When the doors open on the firs t day of school, every child who passes through your doors is making a transition. All arrive knowing that they are either transitioning to a new school, grade level or entering for the first time. How does Playgroup address transition knowing that a positive experience during the early development years can instill competence far beyond pre school?

August is the most complicated month for Playgroup parents, it is a month which represents change and the most difficult reality, their children are getting older.

For many, August is the month between blissful summer freedom and Kindergarten. REAL Kindergarten. After a year of the stressful Kindergarten admission process the reality of a new school sets in.

I begin to receive phone calls in mid-August, first from mom, then from the children. I am reminded of the Kübler-Ross Five Stages of Grief: Denial, Anger, Bargaining, Depression and Acceptance.

The summer is spent in Denial tha t the transition from Playgroup to elementary school will be exciting and fun. Children do not realize how very different their lives will be and parents want to view this transition as a highly desirable one. They spent a year doing what can be equated to rushing for a sorority or fraternity. New uniforms, backpacks and the promise of new friends are received with undying devotion to Playgroup. The parents experience Denial as they tell themselves the change will be great and their children will love meeting so many new children.

As the first day of school approaches so does Anger. Tears and rants are common. The lucky three year olds remaining in Playgroup have no idea how good they have it. The new school building that was promised to hold such adventure looks terrifying. After a first day, one five year old told his mother, “I am so disappointed in Kindergarten. It’s a place moms leave their kids for no reason and the kids cry.”

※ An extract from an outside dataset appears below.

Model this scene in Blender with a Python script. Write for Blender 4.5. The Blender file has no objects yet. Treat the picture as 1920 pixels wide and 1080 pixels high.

While the transition is occurring, during the first week, the phone calls come to me from the children. Why can’t Playgroup have Kindergarten? How soon and how often can they return? Can they spend every day off at Playgroup?

Within a few days the sadness or Depression sets in for both parents and children. One of my first graduated mothers came to me dumbfounded, “The head of school will NOT give me her home phone number?!” It becomes real, the nest has been left. The children and the parents are in the real world.

By Halloween both children and parents have settled in and accepted their new school and life away from Playgroup. Friends have indeed been made, the playground and lunch room makes sense and teachers communicate almost as extensively as Playgroup did.

I help my families deal with this transition by reminding them their job is to produce independent people who can participate in society without parents making their decisions for them. Our goal as parents is to launch our children and slowly remove the net. The most terrifying part of parenting is the slow removal of the net.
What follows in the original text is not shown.